▶ [WRITTEN TASK]
From the listing below, pick out each line with the word "Python".

▶ [Recorded data]
= = = =
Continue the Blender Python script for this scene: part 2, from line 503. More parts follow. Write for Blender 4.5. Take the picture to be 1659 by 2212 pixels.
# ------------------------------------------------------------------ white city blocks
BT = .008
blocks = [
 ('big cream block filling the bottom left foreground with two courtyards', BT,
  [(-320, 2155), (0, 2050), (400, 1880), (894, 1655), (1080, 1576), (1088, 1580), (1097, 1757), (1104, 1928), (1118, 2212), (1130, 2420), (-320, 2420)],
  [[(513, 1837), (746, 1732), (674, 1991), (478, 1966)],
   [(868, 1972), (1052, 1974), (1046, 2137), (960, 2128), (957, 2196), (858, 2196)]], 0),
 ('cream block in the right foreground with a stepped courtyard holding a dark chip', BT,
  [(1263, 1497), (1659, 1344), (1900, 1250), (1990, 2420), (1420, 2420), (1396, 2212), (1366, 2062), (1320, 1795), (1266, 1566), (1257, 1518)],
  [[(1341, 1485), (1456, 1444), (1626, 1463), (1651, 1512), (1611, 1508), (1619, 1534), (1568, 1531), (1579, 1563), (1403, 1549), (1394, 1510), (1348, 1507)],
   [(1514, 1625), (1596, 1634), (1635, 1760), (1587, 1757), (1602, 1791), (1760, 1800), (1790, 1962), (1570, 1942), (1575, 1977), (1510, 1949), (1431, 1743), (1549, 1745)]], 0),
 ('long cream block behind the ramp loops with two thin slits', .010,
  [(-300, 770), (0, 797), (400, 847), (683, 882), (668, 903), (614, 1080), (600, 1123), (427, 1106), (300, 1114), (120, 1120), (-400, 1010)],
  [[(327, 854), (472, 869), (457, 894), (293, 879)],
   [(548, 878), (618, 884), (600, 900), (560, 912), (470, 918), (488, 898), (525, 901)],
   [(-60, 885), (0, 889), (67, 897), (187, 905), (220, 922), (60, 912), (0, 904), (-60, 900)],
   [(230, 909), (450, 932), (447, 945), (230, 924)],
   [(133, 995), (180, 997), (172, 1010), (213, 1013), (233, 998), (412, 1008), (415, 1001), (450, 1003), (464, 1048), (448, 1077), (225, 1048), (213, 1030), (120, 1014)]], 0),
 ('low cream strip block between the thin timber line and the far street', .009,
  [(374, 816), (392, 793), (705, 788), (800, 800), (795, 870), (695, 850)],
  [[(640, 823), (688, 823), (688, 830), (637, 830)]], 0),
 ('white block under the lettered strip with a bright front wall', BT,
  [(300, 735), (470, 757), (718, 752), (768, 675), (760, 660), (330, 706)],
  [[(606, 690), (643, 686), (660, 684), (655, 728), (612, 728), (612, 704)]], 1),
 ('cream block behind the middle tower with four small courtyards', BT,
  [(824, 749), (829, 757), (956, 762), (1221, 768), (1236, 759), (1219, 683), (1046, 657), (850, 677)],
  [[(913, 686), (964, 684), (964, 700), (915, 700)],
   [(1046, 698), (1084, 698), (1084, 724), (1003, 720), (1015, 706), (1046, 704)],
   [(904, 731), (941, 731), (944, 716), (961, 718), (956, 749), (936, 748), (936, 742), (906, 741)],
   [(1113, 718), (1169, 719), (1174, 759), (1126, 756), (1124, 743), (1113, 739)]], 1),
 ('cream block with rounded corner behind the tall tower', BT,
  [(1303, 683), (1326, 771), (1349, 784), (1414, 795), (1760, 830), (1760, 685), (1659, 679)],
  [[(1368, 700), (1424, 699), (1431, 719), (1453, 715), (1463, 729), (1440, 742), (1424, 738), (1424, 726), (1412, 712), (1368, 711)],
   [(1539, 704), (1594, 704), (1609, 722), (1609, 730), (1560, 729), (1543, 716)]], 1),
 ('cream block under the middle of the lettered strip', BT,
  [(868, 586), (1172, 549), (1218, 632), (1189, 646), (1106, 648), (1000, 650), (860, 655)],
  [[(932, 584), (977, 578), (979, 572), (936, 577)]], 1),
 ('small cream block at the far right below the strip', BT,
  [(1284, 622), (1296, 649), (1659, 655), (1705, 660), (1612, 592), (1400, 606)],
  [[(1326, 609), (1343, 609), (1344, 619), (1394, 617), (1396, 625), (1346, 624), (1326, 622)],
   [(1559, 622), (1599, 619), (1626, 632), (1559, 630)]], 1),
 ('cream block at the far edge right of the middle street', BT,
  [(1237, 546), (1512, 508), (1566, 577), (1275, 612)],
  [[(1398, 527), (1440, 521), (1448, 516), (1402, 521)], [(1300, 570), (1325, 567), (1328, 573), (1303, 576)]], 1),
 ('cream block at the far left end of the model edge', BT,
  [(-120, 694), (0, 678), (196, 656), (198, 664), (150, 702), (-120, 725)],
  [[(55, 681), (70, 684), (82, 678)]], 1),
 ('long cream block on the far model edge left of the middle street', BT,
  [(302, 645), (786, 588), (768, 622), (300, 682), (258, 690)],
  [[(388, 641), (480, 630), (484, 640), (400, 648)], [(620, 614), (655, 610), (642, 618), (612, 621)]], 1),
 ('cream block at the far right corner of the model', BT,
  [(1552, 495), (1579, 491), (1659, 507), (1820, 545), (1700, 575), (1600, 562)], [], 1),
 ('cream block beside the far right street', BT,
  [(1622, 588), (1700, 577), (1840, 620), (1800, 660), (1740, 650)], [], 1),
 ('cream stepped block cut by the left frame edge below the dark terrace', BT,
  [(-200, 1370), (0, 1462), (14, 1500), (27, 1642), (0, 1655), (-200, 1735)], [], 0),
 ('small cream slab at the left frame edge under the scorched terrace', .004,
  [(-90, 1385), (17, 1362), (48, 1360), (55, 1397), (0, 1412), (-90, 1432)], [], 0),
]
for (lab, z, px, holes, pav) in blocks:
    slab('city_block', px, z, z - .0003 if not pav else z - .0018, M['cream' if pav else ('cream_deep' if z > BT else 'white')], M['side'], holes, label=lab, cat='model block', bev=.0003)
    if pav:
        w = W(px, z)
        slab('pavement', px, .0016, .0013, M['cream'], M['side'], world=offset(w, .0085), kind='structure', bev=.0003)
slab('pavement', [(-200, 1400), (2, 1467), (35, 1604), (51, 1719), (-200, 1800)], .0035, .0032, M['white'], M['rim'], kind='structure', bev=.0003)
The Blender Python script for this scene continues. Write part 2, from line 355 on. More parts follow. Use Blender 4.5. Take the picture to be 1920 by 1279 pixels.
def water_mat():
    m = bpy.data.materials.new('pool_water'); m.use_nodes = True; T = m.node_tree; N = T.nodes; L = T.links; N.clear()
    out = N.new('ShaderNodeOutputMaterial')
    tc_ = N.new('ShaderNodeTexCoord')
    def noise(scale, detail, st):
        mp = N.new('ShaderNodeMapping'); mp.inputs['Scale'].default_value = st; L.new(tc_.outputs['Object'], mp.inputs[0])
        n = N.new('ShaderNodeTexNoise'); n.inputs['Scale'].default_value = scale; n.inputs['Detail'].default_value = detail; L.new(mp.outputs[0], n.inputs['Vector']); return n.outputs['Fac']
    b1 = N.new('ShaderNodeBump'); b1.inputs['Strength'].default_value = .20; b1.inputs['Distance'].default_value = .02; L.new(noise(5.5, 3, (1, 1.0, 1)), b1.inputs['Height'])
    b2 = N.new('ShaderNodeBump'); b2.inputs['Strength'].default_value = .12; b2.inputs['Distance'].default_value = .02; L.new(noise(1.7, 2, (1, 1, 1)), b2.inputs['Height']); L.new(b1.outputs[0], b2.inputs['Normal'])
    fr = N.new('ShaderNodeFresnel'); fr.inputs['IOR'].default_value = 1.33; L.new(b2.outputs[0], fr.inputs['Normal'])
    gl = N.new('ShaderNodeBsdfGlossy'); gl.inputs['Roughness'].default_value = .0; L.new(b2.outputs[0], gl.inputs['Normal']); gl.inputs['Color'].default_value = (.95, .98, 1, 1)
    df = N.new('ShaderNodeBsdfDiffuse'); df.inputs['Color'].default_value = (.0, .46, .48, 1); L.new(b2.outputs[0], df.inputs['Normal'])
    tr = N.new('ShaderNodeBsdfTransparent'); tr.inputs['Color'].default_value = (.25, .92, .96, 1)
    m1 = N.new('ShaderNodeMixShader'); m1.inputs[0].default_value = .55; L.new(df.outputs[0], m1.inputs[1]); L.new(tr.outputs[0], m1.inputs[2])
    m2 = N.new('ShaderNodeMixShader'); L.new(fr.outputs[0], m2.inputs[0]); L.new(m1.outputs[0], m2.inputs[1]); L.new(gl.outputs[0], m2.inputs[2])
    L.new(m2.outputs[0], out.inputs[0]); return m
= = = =
▶ [RESULT FOR THIS TASK]
Continue the Blender Python script for this scene: part 2, from line 503. More parts follow. Write for Blender 4.5. Take the picture to be 1659 by 2212 pixels.
The Blender Python script for this scene continues. Write part 2, from line 355 on. More parts follow. Use Blender 4.5. Take the picture to be 1920 by 1279 pixels.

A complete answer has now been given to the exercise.